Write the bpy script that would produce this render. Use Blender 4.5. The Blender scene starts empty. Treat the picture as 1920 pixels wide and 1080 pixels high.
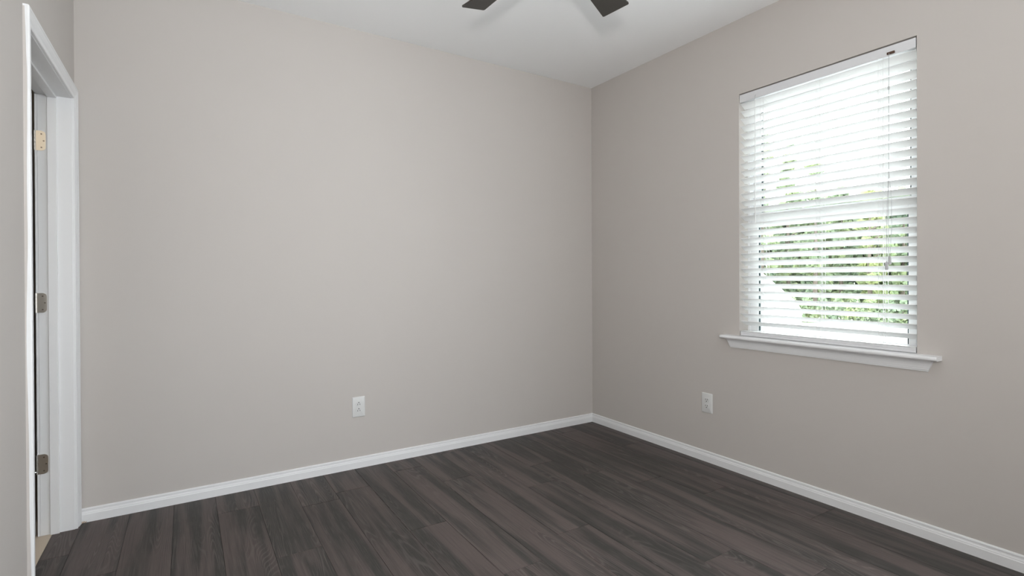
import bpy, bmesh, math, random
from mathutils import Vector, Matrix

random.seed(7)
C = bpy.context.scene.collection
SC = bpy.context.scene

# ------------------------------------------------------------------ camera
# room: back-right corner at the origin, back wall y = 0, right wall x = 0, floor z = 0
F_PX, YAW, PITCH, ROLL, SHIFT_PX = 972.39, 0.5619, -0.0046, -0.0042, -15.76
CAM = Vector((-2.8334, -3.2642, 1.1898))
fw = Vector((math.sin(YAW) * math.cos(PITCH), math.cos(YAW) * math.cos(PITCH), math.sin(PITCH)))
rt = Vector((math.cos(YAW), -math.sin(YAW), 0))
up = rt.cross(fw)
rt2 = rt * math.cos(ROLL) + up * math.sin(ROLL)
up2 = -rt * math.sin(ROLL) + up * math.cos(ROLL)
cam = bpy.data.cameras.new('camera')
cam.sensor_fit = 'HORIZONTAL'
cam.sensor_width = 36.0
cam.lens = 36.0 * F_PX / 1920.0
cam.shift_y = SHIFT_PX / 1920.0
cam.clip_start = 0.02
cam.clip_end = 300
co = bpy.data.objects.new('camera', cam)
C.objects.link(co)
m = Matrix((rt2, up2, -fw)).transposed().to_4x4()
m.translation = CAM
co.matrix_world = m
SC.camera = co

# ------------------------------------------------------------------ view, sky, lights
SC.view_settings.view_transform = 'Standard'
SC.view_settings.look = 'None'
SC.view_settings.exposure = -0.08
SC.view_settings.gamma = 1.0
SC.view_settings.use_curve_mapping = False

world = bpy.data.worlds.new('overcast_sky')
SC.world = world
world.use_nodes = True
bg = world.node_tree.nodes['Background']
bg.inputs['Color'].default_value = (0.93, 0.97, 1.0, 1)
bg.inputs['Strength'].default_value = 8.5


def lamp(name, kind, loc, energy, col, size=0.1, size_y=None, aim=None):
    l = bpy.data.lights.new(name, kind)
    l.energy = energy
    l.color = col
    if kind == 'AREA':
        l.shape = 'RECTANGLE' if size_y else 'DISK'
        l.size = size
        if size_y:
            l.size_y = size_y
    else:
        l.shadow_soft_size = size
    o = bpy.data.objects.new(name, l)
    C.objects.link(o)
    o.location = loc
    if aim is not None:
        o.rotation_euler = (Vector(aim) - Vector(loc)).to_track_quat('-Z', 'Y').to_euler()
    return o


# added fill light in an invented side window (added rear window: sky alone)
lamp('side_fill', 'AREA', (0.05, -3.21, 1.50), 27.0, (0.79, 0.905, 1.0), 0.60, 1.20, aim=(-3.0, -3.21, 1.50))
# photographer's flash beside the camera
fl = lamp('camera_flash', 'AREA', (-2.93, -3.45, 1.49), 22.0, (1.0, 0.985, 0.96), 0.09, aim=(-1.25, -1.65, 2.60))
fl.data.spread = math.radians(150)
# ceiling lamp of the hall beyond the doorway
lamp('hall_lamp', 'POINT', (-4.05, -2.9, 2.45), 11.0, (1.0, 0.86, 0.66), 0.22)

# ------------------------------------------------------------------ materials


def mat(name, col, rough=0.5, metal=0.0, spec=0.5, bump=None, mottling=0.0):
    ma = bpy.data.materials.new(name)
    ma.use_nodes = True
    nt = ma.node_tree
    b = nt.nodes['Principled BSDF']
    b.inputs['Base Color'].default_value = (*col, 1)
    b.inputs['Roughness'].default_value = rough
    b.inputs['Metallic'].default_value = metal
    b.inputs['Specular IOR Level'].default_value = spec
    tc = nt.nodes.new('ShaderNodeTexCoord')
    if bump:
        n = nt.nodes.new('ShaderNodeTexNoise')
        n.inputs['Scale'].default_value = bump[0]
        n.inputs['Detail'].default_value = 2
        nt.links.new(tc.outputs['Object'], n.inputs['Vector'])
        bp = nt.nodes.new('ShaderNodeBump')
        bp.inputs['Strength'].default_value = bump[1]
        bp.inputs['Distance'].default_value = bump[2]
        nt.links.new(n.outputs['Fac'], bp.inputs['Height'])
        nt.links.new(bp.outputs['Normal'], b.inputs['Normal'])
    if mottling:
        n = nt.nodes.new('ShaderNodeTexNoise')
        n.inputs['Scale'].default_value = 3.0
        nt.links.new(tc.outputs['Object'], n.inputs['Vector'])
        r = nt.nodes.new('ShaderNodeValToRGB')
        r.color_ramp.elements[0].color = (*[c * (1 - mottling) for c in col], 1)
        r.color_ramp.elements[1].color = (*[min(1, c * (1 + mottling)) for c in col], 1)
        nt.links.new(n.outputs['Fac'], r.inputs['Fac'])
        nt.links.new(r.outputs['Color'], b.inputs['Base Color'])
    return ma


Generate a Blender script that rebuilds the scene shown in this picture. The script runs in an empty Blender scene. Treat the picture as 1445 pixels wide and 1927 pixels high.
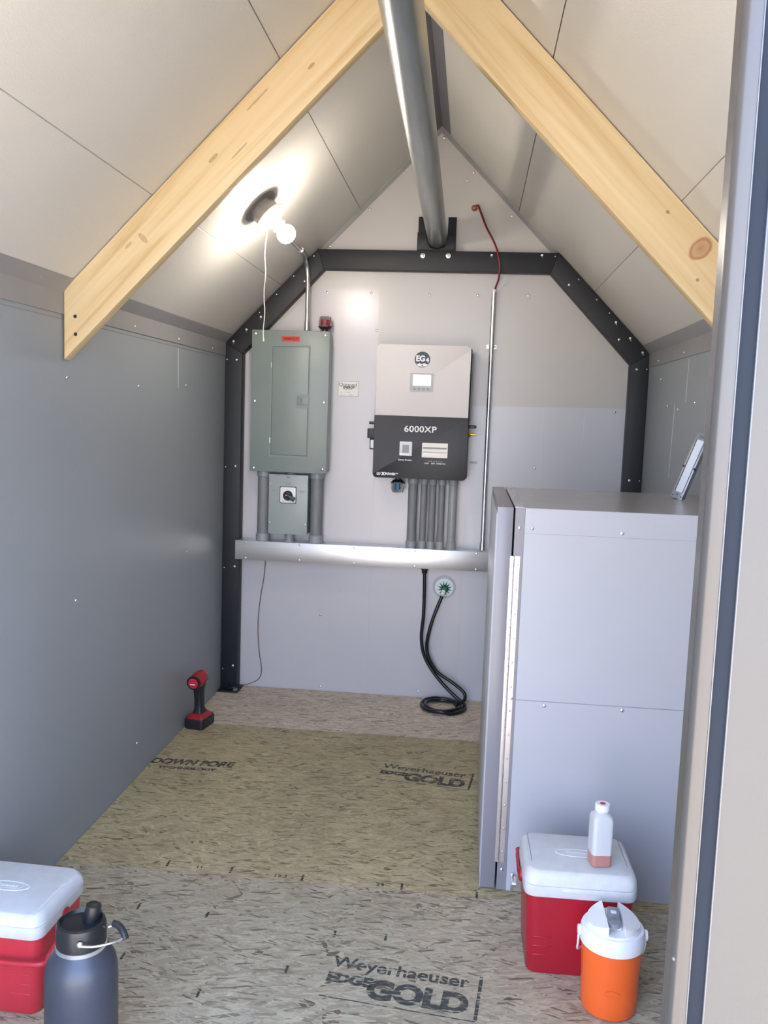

☆ ☆ ☆ ☆ ☆

Task instructions - Return the full material word for word. Do not include the pictures.

Result -
Write the bpy script that would produce this render. Use Blender 4.5. The Blender scene starts empty. Treat the picture as 1920 pixels wide and 1080 pixels high.
import bpy, bmesh, math, random
from mathutils import Vector, Matrix

random.seed(7)
C = bpy.context.scene.collection
SC = bpy.context.scene

# ------------------------------------------------------------------ camera
# room: back-right corner at the origin, back wall y = 0, right wall x = 0, floor z = 0
F_PX, YAW, PITCH, ROLL, SHIFT_PX = 972.39, 0.5619, -0.0046, -0.0042, -15.76
CAM = Vector((-2.8334, -3.2642, 1.1898))
fw = Vector((math.sin(YAW) * math.cos(PITCH), math.cos(YAW) * math.cos(PITCH), math.sin(PITCH)))
rt = Vector((math.cos(YAW), -math.sin(YAW), 0))
up = rt.cross(fw)
rt2 = rt * math.cos(ROLL) + up * math.sin(ROLL)
up2 = -rt * math.sin(ROLL) + up * math.cos(ROLL)
cam = bpy.data.cameras.new('camera')
cam.sensor_fit = 'HORIZONTAL'
cam.sensor_width = 36.0
cam.lens = 36.0 * F_PX / 1920.0
cam.shift_y = SHIFT_PX / 1920.0
cam.clip_start = 0.02
cam.clip_end = 300
co = bpy.data.objects.new('camera', cam)
C.objects.link(co)
m = Matrix((rt2, up2, -fw)).transposed().to_4x4()
m.translation = CAM
co.matrix_world = m
SC.camera = co

# ------------------------------------------------------------------ view, sky, lights
SC.view_settings.view_transform = 'Standard'
SC.view_settings.look = 'None'
SC.view_settings.exposure = -0.08
SC.view_settings.gamma = 1.0
SC.view_settings.use_curve_mapping = False

world = bpy.data.worlds.new('overcast_sky')
SC.world = world
world.use_nodes = True
bg = world.node_tree.nodes['Background']
bg.inputs['Color'].default_value = (0.93, 0.97, 1.0, 1)
bg.inputs['Strength'].default_value = 8.5


def lamp(name, kind, loc, energy, col, size=0.1, size_y=None, aim=None):
    l = bpy.data.lights.new(name, kind)
    l.energy = energy
    l.color = col
    if kind == 'AREA':
        l.shape = 'RECTANGLE' if size_y else 'DISK'
        l.size = size
        if size_y:
            l.size_y = size_y
    else:
        l.shadow_soft_size = size
    o = bpy.data.objects.new(name, l)
    C.objects.link(o)
    o.location = loc
    if aim is not None:
        o.rotation_euler = (Vector(aim) - Vector(loc)).to_track_quat('-Z', 'Y').to_euler()
    return o


# added fill light in an invented side window (added rear window: sky alone)
lamp('side_fill', 'AREA', (0.05, -3.21, 1.50), 27.0, (0.79, 0.905, 1.0), 0.60, 1.20, aim=(-3.0, -3.21, 1.50))
# photographer's flash beside the camera
fl = lamp('camera_flash', 'AREA', (-2.93, -3.45, 1.49), 22.0, (1.0, 0.985, 0.96), 0.09, aim=(-1.25, -1.65, 2.60))
fl.data.spread = math.radians(150)
# ceiling lamp of the hall beyond the doorway
lamp('hall_lamp', 'POINT', (-4.05, -2.9, 2.45), 11.0, (1.0, 0.86, 0.66), 0.22)

# ------------------------------------------------------------------ materials


def mat(name, col, rough=0.5, metal=0.0, spec=0.5, bump=None, mottling=0.0):
    ma = bpy.data.materials.new(name)
    ma.use_nodes = True
    nt = ma.node_tree
    b = nt.nodes['Principled BSDF']
    b.inputs['Base Color'].default_value = (*col, 1)
    b.inputs['Roughness'].default_value = rough
    b.inputs['Metallic'].default_value = metal
    b.inputs['Specular IOR Level'].default_value = spec
    tc = nt.nodes.new('ShaderNodeTexCoord')
    if bump:
        n = nt.nodes.new('ShaderNodeTexNoise')
        n.inputs['Scale'].default_value = bump[0]
        n.inputs['Detail'].default_value = 2
        nt.links.new(tc.outputs['Object'], n.inputs['Vector'])
        bp = nt.nodes.new('ShaderNodeBump')
        bp.inputs['Strength'].default_value = bump[1]
        bp.inputs['Distance'].default_value = bump[2]
        nt.links.new(n.outputs['Fac'], bp.inputs['Height'])
        nt.links.new(bp.outputs['Normal'], b.inputs['Normal'])
    if mottling:
        n = nt.nodes.new('ShaderNodeTexNoise')
        n.inputs['Scale'].default_value = 3.0
        nt.links.new(tc.outputs['Object'], n.inputs['Vector'])
        r = nt.nodes.new('ShaderNodeValToRGB')
        r.color_ramp.elements[0].color = (*[c * (1 - mottling) for c in col], 1)
        r.color_ramp.elements[1].color = (*[min(1, c * (1 + mottling)) for c in col], 1)
        nt.links.new(n.outputs['Fac'], r.inputs['Fac'])
        nt.links.new(r.outputs['Color'], b.inputs['Base Color'])
    return ma


Generate a Blender script that rebuilds the scene shown in this picture. The script runs in an empty Blender scene. Treat the picture as 1445 pixels wide and 1927 pixels high.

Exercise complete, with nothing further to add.